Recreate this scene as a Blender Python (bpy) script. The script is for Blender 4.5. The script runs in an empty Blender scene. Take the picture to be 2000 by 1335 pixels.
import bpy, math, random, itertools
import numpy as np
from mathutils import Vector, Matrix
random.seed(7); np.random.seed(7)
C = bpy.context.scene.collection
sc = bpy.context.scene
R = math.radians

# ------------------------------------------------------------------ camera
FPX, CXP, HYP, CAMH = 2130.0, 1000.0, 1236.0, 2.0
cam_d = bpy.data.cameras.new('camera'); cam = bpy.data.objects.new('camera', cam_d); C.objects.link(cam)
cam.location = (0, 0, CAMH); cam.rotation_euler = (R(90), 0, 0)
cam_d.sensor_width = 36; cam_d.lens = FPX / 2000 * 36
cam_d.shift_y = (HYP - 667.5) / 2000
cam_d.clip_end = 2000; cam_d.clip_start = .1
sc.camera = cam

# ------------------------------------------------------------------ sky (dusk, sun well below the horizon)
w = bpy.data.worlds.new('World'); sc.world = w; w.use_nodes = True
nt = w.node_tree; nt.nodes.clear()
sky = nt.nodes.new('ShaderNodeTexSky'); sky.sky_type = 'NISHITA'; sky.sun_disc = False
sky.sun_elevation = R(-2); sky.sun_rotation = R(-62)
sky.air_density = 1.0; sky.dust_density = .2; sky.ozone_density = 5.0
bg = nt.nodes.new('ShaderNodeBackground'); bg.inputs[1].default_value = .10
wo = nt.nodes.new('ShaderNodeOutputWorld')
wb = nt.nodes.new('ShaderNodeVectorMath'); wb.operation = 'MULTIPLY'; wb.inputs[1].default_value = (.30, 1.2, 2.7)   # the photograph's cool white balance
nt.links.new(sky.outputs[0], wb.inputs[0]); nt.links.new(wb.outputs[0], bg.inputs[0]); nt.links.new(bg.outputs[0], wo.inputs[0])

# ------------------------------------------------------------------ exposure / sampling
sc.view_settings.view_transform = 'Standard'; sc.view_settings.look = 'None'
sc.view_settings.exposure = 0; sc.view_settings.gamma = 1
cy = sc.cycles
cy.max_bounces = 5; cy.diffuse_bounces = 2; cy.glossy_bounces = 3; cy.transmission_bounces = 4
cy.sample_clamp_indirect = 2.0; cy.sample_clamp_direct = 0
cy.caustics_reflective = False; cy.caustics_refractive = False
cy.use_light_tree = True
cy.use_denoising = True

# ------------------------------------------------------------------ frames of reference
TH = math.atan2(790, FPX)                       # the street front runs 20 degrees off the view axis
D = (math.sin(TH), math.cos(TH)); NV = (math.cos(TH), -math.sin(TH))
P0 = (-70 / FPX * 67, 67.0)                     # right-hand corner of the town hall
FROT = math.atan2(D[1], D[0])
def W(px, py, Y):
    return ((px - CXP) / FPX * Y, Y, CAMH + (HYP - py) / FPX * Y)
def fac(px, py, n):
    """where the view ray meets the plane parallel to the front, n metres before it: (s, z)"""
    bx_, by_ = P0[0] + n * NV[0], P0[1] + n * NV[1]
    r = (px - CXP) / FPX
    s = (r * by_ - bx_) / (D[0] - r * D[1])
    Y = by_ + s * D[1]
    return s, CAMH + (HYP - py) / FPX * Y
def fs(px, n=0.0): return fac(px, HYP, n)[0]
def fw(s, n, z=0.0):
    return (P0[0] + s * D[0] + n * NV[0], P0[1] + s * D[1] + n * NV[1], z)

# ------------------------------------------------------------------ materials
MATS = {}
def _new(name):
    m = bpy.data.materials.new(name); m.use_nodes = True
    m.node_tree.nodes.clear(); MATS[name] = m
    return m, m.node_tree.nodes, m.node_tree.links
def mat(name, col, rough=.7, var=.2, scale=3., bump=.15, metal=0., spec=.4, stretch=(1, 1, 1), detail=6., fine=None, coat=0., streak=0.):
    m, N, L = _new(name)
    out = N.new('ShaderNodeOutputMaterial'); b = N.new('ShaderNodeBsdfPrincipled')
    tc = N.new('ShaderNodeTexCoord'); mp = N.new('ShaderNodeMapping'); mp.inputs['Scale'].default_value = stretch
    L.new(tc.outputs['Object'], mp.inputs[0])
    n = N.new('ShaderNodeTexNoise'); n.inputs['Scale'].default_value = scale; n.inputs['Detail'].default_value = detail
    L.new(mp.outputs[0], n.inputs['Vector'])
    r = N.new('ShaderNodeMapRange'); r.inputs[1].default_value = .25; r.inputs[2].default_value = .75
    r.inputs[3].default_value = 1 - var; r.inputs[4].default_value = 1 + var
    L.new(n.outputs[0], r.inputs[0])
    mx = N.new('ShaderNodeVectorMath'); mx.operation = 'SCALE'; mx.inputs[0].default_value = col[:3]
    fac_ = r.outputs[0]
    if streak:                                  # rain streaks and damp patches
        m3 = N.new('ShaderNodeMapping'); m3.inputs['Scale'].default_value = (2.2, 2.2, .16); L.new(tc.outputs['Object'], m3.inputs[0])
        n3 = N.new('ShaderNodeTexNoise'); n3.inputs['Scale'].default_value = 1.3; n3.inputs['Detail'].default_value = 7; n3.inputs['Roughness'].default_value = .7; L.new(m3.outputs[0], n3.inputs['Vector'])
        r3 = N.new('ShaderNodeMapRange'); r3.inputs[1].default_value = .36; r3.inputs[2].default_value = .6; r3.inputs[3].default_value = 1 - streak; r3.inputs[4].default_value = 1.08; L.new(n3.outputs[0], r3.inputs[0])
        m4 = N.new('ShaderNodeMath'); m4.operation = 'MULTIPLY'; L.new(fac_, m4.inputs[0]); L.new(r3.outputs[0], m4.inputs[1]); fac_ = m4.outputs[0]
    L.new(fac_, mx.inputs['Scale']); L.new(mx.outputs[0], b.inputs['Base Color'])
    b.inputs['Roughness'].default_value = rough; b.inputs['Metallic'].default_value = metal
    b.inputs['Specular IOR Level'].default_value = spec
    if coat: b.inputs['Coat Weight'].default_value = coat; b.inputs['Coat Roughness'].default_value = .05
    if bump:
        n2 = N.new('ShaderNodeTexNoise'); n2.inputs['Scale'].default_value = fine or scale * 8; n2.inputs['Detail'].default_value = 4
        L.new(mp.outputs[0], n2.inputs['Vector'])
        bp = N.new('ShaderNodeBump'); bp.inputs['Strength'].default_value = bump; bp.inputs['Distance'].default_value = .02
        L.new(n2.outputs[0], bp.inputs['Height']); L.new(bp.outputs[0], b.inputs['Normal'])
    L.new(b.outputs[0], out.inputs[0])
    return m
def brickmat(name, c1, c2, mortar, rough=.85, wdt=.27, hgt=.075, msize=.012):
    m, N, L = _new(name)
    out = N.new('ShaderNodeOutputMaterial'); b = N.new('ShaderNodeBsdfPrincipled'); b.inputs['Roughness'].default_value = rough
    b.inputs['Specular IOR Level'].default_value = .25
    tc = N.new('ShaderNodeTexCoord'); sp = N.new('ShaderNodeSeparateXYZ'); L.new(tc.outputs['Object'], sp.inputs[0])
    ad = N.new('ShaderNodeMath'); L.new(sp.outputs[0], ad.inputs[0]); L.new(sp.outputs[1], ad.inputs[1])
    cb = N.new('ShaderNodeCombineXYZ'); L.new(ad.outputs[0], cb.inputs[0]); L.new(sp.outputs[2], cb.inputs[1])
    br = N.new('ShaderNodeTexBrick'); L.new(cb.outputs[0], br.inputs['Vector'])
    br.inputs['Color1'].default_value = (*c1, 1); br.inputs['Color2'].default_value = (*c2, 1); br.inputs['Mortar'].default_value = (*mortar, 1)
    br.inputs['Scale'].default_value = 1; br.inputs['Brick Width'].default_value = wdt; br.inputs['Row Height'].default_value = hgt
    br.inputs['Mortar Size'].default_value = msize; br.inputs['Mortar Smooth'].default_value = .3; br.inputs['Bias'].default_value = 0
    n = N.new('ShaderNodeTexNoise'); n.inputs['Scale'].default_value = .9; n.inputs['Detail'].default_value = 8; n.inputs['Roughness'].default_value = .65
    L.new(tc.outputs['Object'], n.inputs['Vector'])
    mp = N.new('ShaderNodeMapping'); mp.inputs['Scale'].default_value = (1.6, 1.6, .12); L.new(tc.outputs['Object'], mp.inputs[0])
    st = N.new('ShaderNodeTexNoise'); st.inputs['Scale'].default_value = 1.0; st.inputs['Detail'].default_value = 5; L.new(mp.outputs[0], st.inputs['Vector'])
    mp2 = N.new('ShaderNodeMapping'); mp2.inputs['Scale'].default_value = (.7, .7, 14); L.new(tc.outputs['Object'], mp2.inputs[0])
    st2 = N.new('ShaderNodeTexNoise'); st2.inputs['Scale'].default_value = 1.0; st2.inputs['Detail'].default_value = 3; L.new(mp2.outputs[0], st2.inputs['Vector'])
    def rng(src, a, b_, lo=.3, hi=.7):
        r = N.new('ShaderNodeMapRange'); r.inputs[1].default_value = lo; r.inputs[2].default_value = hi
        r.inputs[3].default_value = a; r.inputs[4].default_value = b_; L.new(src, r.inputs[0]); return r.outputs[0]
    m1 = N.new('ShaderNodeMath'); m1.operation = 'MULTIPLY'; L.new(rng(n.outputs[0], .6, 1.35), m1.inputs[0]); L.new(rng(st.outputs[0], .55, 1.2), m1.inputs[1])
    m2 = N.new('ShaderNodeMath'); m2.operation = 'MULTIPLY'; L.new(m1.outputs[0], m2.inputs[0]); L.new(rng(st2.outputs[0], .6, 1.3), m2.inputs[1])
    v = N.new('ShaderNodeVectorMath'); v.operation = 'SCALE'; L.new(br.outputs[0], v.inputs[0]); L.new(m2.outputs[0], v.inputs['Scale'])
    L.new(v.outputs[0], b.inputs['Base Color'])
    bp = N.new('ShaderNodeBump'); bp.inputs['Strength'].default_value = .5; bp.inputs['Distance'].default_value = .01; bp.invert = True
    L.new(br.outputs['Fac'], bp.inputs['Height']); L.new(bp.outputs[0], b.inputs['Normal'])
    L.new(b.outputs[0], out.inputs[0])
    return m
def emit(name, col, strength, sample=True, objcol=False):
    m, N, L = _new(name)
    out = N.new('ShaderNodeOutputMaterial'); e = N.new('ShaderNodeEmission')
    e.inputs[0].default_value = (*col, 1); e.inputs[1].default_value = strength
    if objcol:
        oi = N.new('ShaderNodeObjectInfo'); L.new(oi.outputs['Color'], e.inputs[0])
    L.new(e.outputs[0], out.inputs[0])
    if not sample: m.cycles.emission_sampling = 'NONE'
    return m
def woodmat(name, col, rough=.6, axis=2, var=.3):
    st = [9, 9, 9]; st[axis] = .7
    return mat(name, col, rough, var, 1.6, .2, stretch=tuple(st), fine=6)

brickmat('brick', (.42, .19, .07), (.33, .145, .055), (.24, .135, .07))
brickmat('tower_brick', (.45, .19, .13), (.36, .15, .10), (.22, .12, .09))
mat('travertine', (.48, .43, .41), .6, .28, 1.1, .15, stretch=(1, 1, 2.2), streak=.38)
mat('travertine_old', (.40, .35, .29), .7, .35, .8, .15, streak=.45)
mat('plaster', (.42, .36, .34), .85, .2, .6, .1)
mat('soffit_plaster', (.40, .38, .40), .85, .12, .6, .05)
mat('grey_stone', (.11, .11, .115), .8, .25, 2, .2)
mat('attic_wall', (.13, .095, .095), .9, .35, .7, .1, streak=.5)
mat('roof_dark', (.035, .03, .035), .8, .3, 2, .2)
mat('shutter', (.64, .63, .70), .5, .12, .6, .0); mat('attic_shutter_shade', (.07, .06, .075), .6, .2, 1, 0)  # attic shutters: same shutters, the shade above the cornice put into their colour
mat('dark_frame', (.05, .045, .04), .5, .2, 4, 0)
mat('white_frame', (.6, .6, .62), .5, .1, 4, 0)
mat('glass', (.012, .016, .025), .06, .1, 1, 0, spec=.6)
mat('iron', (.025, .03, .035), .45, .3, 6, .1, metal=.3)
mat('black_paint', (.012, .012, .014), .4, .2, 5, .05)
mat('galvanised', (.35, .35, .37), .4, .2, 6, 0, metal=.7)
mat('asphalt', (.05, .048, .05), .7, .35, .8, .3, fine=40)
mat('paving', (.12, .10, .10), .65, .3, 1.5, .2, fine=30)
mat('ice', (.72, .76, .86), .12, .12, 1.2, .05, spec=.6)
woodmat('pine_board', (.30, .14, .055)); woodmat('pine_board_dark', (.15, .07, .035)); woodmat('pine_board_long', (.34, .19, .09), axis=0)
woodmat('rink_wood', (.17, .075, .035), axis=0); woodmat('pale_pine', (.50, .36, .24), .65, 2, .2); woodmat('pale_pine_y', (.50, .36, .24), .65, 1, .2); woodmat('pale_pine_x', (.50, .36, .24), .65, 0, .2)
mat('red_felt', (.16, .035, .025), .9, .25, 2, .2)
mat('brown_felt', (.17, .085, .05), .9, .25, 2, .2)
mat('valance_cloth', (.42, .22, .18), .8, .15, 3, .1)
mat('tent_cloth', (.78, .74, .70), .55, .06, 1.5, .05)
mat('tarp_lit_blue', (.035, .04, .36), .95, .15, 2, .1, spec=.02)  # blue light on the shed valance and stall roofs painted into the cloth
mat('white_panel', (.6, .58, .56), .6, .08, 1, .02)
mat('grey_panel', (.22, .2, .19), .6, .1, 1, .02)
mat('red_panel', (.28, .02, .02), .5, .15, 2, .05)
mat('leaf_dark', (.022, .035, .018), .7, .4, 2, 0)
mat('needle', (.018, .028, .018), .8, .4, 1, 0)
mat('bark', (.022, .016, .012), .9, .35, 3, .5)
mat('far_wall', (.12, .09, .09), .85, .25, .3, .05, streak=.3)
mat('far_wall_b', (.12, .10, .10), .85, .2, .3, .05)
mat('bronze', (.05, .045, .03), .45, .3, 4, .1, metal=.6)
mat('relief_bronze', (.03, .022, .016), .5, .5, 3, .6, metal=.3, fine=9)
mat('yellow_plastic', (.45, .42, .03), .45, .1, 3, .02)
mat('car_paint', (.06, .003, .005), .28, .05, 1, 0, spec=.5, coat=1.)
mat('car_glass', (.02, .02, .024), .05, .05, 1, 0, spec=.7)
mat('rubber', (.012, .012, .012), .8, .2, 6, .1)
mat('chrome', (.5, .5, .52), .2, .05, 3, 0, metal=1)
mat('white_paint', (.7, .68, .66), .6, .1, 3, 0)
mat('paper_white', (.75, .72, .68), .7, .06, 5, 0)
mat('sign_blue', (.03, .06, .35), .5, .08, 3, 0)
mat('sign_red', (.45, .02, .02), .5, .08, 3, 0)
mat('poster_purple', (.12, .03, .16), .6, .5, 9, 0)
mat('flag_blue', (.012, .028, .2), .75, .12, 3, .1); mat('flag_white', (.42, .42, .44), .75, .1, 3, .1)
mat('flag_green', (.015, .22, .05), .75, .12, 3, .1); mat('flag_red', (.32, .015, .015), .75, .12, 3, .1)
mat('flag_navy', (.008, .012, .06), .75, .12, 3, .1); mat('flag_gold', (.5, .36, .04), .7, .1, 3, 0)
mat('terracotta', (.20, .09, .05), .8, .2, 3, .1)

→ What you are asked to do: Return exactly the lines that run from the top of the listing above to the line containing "sc.camera = cam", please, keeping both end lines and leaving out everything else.

→ Task output:
Recreate this scene as a Blender Python (bpy) script. The script is for Blender 4.5. The script runs in an empty Blender scene. Take the picture to be 2000 by 1335 pixels.
import bpy, math, random, itertools
import numpy as np
from mathutils import Vector, Matrix
random.seed(7); np.random.seed(7)
C = bpy.context.scene.collection
sc = bpy.context.scene
R = math.radians

# ------------------------------------------------------------------ camera
FPX, CXP, HYP, CAMH = 2130.0, 1000.0, 1236.0, 2.0
cam_d = bpy.data.cameras.new('camera'); cam = bpy.data.objects.new('camera', cam_d); C.objects.link(cam)
cam.location = (0, 0, CAMH); cam.rotation_euler = (R(90), 0, 0)
cam_d.sensor_width = 36; cam_d.lens = FPX / 2000 * 36
cam_d.shift_y = (HYP - 667.5) / 2000
cam_d.clip_end = 2000; cam_d.clip_start = .1
sc.camera = cam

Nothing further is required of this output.